▶ **EXERCISE**:
Please give the listing again, word for word, with nothing left out.

▶ **DATASET SECTION**:
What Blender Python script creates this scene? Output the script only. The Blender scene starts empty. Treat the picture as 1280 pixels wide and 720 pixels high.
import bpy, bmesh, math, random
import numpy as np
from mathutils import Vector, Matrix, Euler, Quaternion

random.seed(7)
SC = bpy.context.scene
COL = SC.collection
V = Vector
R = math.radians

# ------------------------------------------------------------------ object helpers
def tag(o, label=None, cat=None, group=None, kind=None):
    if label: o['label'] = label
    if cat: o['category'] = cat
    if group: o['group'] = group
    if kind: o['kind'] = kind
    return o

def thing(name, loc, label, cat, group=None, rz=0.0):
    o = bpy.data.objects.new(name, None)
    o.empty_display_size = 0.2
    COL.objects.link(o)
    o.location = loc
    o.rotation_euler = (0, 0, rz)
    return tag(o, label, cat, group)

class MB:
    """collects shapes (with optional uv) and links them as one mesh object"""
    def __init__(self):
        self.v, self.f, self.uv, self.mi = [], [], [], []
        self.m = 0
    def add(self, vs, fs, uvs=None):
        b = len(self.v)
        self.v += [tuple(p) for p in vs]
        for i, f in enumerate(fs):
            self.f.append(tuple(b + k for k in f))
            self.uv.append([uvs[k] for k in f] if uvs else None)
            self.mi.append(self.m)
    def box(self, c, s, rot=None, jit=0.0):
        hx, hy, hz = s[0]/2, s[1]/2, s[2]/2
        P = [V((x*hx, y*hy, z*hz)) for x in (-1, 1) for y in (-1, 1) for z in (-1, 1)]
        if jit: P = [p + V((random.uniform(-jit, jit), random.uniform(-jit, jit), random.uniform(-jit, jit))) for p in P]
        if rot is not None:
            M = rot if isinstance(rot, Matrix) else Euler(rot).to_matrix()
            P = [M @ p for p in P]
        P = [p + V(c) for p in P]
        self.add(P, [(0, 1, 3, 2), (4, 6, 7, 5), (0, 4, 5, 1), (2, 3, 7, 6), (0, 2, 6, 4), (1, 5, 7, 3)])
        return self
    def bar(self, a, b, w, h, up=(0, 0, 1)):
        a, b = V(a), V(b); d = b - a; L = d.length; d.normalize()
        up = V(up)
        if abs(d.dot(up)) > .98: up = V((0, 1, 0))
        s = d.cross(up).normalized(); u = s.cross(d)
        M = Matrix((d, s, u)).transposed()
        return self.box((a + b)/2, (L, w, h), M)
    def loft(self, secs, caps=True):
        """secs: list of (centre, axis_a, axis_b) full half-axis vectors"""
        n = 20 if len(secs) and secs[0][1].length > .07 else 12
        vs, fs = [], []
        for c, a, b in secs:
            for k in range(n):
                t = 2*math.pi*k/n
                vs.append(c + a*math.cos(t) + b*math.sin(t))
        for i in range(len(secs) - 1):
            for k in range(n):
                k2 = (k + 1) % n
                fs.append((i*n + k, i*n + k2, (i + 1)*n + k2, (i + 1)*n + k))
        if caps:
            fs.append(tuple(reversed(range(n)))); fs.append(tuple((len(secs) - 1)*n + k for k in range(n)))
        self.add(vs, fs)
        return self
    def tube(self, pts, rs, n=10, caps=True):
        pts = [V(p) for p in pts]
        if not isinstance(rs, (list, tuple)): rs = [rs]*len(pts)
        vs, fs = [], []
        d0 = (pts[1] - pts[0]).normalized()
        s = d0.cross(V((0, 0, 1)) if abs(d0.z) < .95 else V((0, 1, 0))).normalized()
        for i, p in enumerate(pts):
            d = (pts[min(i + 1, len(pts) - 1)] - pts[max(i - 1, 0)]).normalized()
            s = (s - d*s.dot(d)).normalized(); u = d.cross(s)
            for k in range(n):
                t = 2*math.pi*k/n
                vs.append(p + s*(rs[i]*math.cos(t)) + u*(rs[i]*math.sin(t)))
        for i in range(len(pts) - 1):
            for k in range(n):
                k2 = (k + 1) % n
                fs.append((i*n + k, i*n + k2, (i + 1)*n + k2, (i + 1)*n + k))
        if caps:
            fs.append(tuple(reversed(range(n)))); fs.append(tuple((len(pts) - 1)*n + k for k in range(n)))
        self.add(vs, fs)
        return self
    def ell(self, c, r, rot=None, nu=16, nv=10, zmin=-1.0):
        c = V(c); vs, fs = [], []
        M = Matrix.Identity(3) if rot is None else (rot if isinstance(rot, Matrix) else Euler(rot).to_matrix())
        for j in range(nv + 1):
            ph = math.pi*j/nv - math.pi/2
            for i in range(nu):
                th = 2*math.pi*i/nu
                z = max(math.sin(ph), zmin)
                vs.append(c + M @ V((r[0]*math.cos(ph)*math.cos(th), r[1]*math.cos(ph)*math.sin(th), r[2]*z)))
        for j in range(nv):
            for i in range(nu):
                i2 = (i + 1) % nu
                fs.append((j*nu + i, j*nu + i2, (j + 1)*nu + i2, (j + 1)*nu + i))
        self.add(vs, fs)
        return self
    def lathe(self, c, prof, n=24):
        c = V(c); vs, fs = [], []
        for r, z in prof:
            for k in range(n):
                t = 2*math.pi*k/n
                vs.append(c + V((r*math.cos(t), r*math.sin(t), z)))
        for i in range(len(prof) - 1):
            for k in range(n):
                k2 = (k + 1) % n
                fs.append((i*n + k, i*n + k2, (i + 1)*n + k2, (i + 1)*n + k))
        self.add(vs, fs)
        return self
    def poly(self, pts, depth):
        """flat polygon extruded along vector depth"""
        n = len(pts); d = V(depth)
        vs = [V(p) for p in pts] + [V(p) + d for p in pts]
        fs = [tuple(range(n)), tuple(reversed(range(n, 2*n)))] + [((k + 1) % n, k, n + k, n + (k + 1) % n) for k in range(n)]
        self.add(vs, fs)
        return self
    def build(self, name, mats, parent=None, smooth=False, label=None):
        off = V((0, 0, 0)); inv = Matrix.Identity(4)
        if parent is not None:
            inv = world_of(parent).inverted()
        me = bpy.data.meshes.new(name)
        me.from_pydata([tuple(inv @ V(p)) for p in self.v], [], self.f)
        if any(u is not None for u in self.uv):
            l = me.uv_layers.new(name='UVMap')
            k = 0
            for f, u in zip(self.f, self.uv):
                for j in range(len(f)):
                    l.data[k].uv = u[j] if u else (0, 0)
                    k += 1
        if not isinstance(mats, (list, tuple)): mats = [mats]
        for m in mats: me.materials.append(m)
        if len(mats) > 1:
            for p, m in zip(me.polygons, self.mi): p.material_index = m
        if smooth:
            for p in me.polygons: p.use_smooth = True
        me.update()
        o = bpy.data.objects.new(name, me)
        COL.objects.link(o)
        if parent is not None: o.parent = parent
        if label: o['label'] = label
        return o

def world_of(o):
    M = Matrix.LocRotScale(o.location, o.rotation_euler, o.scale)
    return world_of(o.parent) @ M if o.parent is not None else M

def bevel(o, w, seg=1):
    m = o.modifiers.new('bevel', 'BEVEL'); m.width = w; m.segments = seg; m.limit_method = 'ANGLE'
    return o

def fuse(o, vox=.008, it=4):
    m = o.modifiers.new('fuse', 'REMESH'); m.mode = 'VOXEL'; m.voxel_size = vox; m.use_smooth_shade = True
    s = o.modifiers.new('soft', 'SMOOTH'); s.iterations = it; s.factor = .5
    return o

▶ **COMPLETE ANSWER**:
What Blender Python script creates this scene? Output the script only. The Blender scene starts empty. Treat the picture as 1280 pixels wide and 720 pixels high.
import bpy, bmesh, math, random
import numpy as np
from mathutils import Vector, Matrix, Euler, Quaternion

random.seed(7)
SC = bpy.context.scene
COL = SC.collection
V = Vector
R = math.radians

# ------------------------------------------------------------------ object helpers
def tag(o, label=None, cat=None, group=None, kind=None):
    if label: o['label'] = label
    if cat: o['category'] = cat
    if group: o['group'] = group
    if kind: o['kind'] = kind
    return o

def thing(name, loc, label, cat, group=None, rz=0.0):
    o = bpy.data.objects.new(name, None)
    o.empty_display_size = 0.2
    COL.objects.link(o)
    o.location = loc
    o.rotation_euler = (0, 0, rz)
    return tag(o, label, cat, group)

class MB:
    """collects shapes (with optional uv) and links them as one mesh object"""
    def __init__(self):
        self.v, self.f, self.uv, self.mi = [], [], [], []
        self.m = 0
    def add(self, vs, fs, uvs=None):
        b = len(self.v)
        self.v += [tuple(p) for p in vs]
        for i, f in enumerate(fs):
            self.f.append(tuple(b + k for k in f))
            self.uv.append([uvs[k] for k in f] if uvs else None)
            self.mi.append(self.m)
    def box(self, c, s, rot=None, jit=0.0):
        hx, hy, hz = s[0]/2, s[1]/2, s[2]/2
        P = [V((x*hx, y*hy, z*hz)) for x in (-1, 1) for y in (-1, 1) for z in (-1, 1)]
        if jit: P = [p + V((random.uniform(-jit, jit), random.uniform(-jit, jit), random.uniform(-jit, jit))) for p in P]
        if rot is not None:
            M = rot if isinstance(rot, Matrix) else Euler(rot).to_matrix()
            P = [M @ p for p in P]
        P = [p + V(c) for p in P]
        self.add(P, [(0, 1, 3, 2), (4, 6, 7, 5), (0, 4, 5, 1), (2, 3, 7, 6), (0, 2, 6, 4), (1, 5, 7, 3)])
        return self
    def bar(self, a, b, w, h, up=(0, 0, 1)):
        a, b = V(a), V(b); d = b - a; L = d.length; d.normalize()
        up = V(up)
        if abs(d.dot(up)) > .98: up = V((0, 1, 0))
        s = d.cross(up).normalized(); u = s.cross(d)
        M = Matrix((d, s, u)).transposed()
        return self.box((a + b)/2, (L, w, h), M)
    def loft(self, secs, caps=True):
        """secs: list of (centre, axis_a, axis_b) full half-axis vectors"""
        n = 20 if len(secs) and secs[0][1].length > .07 else 12
        vs, fs = [], []
        for c, a, b in secs:
            for k in range(n):
                t = 2*math.pi*k/n
                vs.append(c + a*math.cos(t) + b*math.sin(t))
        for i in range(len(secs) - 1):
            for k in range(n):
                k2 = (k + 1) % n
                fs.append((i*n + k, i*n + k2, (i + 1)*n + k2, (i + 1)*n + k))
        if caps:
            fs.append(tuple(reversed(range(n)))); fs.append(tuple((len(secs) - 1)*n + k for k in range(n)))
        self.add(vs, fs)
        return self
    def tube(self, pts, rs, n=10, caps=True):
        pts = [V(p) for p in pts]
        if not isinstance(rs, (list, tuple)): rs = [rs]*len(pts)
        vs, fs = [], []
        d0 = (pts[1] - pts[0]).normalized()
        s = d0.cross(V((0, 0, 1)) if abs(d0.z) < .95 else V((0, 1, 0))).normalized()
        for i, p in enumerate(pts):
            d = (pts[min(i + 1, len(pts) - 1)] - pts[max(i - 1, 0)]).normalized()
            s = (s - d*s.dot(d)).normalized(); u = d.cross(s)
            for k in range(n):
                t = 2*math.pi*k/n
                vs.append(p + s*(rs[i]*math.cos(t)) + u*(rs[i]*math.sin(t)))
        for i in range(len(pts) - 1):
            for k in range(n):
                k2 = (k + 1) % n
                fs.append((i*n + k, i*n + k2, (i + 1)*n + k2, (i + 1)*n + k))
        if caps:
            fs.append(tuple(reversed(range(n)))); fs.append(tuple((len(pts) - 1)*n + k for k in range(n)))
        self.add(vs, fs)
        return self
    def ell(self, c, r, rot=None, nu=16, nv=10, zmin=-1.0):
        c = V(c); vs, fs = [], []
        M = Matrix.Identity(3) if rot is None else (rot if isinstance(rot, Matrix) else Euler(rot).to_matrix())
        for j in range(nv + 1):
            ph = math.pi*j/nv - math.pi/2
            for i in range(nu):
                th = 2*math.pi*i/nu
                z = max(math.sin(ph), zmin)
                vs.append(c + M @ V((r[0]*math.cos(ph)*math.cos(th), r[1]*math.cos(ph)*math.sin(th), r[2]*z)))
        for j in range(nv):
            for i in range(nu):
                i2 = (i + 1) % nu
                fs.append((j*nu + i, j*nu + i2, (j + 1)*nu + i2, (j + 1)*nu + i))
        self.add(vs, fs)
        return self
    def lathe(self, c, prof, n=24):
        c = V(c); vs, fs = [], []
        for r, z in prof:
            for k in range(n):
                t = 2*math.pi*k/n
                vs.append(c + V((r*math.cos(t), r*math.sin(t), z)))
        for i in range(len(prof) - 1):
            for k in range(n):
                k2 = (k + 1) % n
                fs.append((i*n + k, i*n + k2, (i + 1)*n + k2, (i + 1)*n + k))
        self.add(vs, fs)
        return self
    def poly(self, pts, depth):
        """flat polygon extruded along vector depth"""
        n = len(pts); d = V(depth)
        vs = [V(p) for p in pts] + [V(p) + d for p in pts]
        fs = [tuple(range(n)), tuple(reversed(range(n, 2*n)))] + [((k + 1) % n, k, n + k, n + (k + 1) % n) for k in range(n)]
        self.add(vs, fs)
        return self
    def build(self, name, mats, parent=None, smooth=False, label=None):
        off = V((0, 0, 0)); inv = Matrix.Identity(4)
        if parent is not None:
            inv = world_of(parent).inverted()
        me = bpy.data.meshes.new(name)
        me.from_pydata([tuple(inv @ V(p)) for p in self.v], [], self.f)
        if any(u is not None for u in self.uv):
            l = me.uv_layers.new(name='UVMap')
            k = 0
            for f, u in zip(self.f, self.uv):
                for j in range(len(f)):
                    l.data[k].uv = u[j] if u else (0, 0)
                    k += 1
        if not isinstance(mats, (list, tuple)): mats = [mats]
        for m in mats: me.materials.append(m)
        if len(mats) > 1:
            for p, m in zip(me.polygons, self.mi): p.material_index = m
        if smooth:
            for p in me.polygons: p.use_smooth = True
        me.update()
        o = bpy.data.objects.new(name, me)
        COL.objects.link(o)
        if parent is not None: o.parent = parent
        if label: o['label'] = label
        return o

def world_of(o):
    M = Matrix.LocRotScale(o.location, o.rotation_euler, o.scale)
    return world_of(o.parent) @ M if o.parent is not None else M

def bevel(o, w, seg=1):
    m = o.modifiers.new('bevel', 'BEVEL'); m.width = w; m.segments = seg; m.limit_method = 'ANGLE'
    return o

def fuse(o, vox=.008, it=4):
    m = o.modifiers.new('fuse', 'REMESH'); m.mode = 'VOXEL'; m.voxel_size = vox; m.use_smooth_shade = True
    s = o.modifiers.new('soft', 'SMOOTH'); s.iterations = it; s.factor = .5
    return o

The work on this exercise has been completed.